Konkordato Masrafları Düşürülmeli
Kanun teklifi hakkındaki görüşlerini dile getiren milletvekili Öztürk; “Kendi kusuru olmaksızın mali durumu bozulmuş olan girişimci ile alacaklısının belli bir plan dâhilinde anlaşma yapmalarına konkordato denilmektedir. Ticaret Bakanlığı verilerine göre; 2018 yılından bu yılın 4. ayına kadar Türkiye genelinde haklarında konkordato kapsamında kesin mühlet kararı verilmiş, toplam 2 bin 373 şirket bulunmaktadır. Konkordato prosedürünün maliyeti fazla olduğu için, genellikle küçük şirketlerin değil, büyük şirketlerin bu yola başvurduğu dile getirilmektedir. Bu bakımdan konkordato masrafları düşürülmelidir. Çünkü küçük şirketlerin de bu müesseseden faydalanması sağlanmalıdır. Konkordato iflas ertelemeye göre daha kısa bir süreçtir. Günümüzde konkordato toplam süreci 29 ayı bulsa da; ortalama kesinleşme süreci 23 ayda tamamlanmaktadır.” diyerek, MHP’nin konkordato sürecinde yaşanan beklentilere yönelik çözüm önerilerini dile getirdi.
Adalet Çalışanlarımızın Beklentileri Dikkate Alınmalı
MHP’li Halil Öztürk Türk adalet sisteminin yerine getirilmesinde çok sayıda çalışanın emeği ve özverisi bulunduğunu hatırlatarak, konuşmasını şöyle sürdürdü: “Adaletin yerine getirilmesinde çok sayıda çalışanımızın emeği bulunmaktadır. Bunlar arasında; denetimli serbestlik müdürü ve yardımcıları, psikolog, sosyolog, sosyal çalışmacı, aşçı, idare memuru ve daha nice meslek grubu bulunmaktadır. Öncelikle adalet hizmetlerinde çalışanlarımızın özlük ve mali haklarında iyileştirme sağlayacak yasal düzenlemelerin de, gündeme alınmasının beklenti dâhilinde olduğunu ifade etmek isterim.
Ceza İnfaz Koruma Memurlarımızın Taleplerine Öncelik Verilmeli
Bugün sayıları yaklaşık 70 bini bulan ceza infaz koruma memurlarının bazı beklentileri olduğunu TBMM’deki konuşmasında dile getiren Halil Öztürk; “İnfaz koruma memurlarımız öncelikle emniyet veya güvenlik sınıfına geçmek istiyorlar.
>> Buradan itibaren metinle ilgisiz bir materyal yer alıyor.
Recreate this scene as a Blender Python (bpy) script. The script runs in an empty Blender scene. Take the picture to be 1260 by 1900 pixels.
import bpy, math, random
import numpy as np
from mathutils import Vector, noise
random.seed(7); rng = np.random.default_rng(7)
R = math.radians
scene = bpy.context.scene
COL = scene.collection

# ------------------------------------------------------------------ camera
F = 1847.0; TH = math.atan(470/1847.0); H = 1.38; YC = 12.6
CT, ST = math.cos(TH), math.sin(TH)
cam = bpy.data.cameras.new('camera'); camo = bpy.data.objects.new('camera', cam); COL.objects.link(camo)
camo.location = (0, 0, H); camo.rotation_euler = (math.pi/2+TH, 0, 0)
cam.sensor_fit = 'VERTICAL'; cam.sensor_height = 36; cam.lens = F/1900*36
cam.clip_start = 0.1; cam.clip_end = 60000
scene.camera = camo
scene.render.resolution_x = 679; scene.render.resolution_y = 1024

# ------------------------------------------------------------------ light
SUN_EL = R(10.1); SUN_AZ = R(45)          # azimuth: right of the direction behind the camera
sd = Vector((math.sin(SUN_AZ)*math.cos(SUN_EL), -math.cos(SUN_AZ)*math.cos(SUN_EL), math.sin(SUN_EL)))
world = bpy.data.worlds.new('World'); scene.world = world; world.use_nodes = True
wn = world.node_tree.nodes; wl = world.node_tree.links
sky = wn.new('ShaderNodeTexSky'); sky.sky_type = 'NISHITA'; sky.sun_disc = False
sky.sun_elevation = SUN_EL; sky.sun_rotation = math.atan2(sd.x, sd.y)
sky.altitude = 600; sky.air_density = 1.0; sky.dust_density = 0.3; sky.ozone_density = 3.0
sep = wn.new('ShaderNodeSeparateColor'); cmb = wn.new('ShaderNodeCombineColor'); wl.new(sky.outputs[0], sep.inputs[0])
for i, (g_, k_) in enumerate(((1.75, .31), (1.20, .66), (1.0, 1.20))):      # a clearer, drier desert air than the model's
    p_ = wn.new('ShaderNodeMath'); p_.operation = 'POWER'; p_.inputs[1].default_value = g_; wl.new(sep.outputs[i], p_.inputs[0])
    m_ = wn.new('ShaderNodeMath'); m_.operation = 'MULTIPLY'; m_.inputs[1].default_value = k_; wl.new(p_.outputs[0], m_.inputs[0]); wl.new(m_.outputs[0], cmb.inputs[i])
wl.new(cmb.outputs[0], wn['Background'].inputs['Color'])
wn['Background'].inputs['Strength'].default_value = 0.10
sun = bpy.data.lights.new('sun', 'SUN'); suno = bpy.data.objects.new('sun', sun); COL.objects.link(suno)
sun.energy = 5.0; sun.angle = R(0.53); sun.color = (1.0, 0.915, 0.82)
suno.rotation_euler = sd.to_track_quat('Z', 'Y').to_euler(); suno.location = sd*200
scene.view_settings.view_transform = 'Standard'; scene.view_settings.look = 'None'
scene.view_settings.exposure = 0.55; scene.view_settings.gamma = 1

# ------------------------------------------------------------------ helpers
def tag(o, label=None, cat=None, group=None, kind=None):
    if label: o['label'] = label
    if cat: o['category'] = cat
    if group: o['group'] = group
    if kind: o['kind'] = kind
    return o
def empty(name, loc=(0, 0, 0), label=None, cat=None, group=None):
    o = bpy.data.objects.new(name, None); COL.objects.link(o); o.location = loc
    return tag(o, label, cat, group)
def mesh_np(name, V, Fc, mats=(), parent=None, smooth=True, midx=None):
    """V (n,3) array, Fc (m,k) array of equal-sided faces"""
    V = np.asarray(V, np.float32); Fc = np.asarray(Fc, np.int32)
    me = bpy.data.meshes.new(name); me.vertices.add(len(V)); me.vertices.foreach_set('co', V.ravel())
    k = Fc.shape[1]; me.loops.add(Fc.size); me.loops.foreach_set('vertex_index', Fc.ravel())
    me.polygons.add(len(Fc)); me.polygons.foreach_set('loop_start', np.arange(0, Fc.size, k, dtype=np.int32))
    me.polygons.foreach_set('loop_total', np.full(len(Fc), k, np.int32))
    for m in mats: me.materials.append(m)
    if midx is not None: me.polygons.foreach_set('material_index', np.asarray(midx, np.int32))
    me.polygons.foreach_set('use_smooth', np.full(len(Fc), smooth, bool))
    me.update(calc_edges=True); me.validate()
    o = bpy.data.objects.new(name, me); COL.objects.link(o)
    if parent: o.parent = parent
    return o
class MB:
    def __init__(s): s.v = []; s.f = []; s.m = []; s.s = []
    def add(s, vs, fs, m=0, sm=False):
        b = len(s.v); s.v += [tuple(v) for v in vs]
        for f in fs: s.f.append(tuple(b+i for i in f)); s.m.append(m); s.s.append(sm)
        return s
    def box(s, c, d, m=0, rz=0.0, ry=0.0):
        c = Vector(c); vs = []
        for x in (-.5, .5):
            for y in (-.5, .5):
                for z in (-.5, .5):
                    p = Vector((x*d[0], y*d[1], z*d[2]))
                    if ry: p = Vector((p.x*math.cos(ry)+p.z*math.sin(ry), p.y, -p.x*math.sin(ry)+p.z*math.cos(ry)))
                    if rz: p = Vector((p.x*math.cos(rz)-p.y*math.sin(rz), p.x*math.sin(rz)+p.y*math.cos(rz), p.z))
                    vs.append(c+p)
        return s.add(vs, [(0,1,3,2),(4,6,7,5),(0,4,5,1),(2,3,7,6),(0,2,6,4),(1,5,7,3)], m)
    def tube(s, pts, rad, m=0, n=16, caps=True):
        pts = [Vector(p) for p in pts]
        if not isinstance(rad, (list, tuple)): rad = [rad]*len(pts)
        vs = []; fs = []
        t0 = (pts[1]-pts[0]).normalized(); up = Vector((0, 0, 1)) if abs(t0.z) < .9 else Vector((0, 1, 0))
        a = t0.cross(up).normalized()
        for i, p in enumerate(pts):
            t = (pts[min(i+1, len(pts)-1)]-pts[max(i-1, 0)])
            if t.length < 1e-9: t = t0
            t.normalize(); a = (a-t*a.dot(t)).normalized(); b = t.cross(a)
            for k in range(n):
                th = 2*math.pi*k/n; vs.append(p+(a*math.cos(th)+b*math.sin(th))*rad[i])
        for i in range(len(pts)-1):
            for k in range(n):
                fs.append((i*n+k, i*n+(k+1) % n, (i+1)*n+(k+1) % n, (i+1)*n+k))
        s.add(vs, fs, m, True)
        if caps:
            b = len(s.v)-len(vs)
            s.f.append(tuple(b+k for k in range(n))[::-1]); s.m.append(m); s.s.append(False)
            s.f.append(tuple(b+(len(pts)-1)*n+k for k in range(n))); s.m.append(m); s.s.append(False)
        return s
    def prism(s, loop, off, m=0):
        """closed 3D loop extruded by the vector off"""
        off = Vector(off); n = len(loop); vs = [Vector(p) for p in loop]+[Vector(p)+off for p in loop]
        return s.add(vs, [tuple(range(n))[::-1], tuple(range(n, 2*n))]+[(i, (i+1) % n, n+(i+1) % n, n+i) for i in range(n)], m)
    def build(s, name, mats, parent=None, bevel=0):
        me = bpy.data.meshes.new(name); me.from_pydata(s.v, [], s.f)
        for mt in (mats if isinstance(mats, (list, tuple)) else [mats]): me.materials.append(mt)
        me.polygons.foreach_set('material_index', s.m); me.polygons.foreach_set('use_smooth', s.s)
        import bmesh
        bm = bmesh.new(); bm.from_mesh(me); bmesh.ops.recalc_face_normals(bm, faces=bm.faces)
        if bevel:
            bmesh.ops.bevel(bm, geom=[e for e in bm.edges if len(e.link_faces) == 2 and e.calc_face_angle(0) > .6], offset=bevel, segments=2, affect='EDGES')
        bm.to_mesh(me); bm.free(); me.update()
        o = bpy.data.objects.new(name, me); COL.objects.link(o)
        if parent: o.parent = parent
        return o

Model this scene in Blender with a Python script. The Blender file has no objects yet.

Malumunuz cezaevi içinde güvenliği sağlayan jandarma ile aynı şartlarda mesai harcayıp, aynı riski taşımaktadırlar. Gerek kadrolu, gerekse sözleşmeli infaz koruma memurları özlük ve mali haklarında iyileştirme beklemektedir. Yine sözleşmeli infaz koruma memurlarımız, artık kadroya geçme isteklerinin değerlendirmesini beklemektedir. İnfaz Koruma memurlarımızın en önemli talebi ise; bayram, resmi tatillerde ve diğer zamanlarda yapmış oldukları fazla çalışmanın ücretini almak istemeleridir. Bu önemli talep değerlendirilmelidir. Hem görev esnasında, hem görev dışında ölüm tehditleri bulunduğundan, silah taşıma ruhsatı izni halen İçişleri Bakanlığı’nda beklemektedir. Bu iznin biran önce çıkması yaşamsal önem taşımaktadır. Yine cezaevlerinde görev yapan sağlık memurları tam bir görev tanımı talep etmekte, özlük ve mali haklarının Sağlık Bakanlığı’na mensup sağlık memurları seviyesine gelmesini istemektedirler.” dedi.
Adalet Meslek Lisesi ve Yüksekokulu Mezunlarına Pozitif Ayrımcılık Yapılmalı
Adalet sisteminin müstesna ve üzerinde hassasiyetle üzerinde durulması gereken adalet meslek lisesi ve adalet meslek yüksek okulu mezunlarını da konuşmasına değerlendiren Milletvekili Öztürk; “Adalet meslek lisesi ve adalet meslek yüksekokullarından mezun olan gençlerimiz ve özellikle engelli gençlerimiz; Bakanlığın merkezi atamalarında ‘Adalet Bakanlığı’ nitelik koduyla tercih yapabilmelerine imkân sağlanmasını beklemektedirler. Yine ‘Adalet’ meslek kolundan mezun olan söz konusu bu gençlerimiz; Bakanlığın sınavlarında haklı olarak ‘ek puan’ talep etmektedirler. Hem yazılı, hem de mülakatlarda hak ettikleri ek puan verilebilmelidir. Bakanlık çalışan temininde; ‘Adalet Meslek Liselerine ve Meslek Yüksekokullarına’ daha fazla kadro ayırmalıdır.” diyerek, bu okullardan mezun olan gençlerimize Bakanlığın pozitif ayrımcılık yapmasını istedi.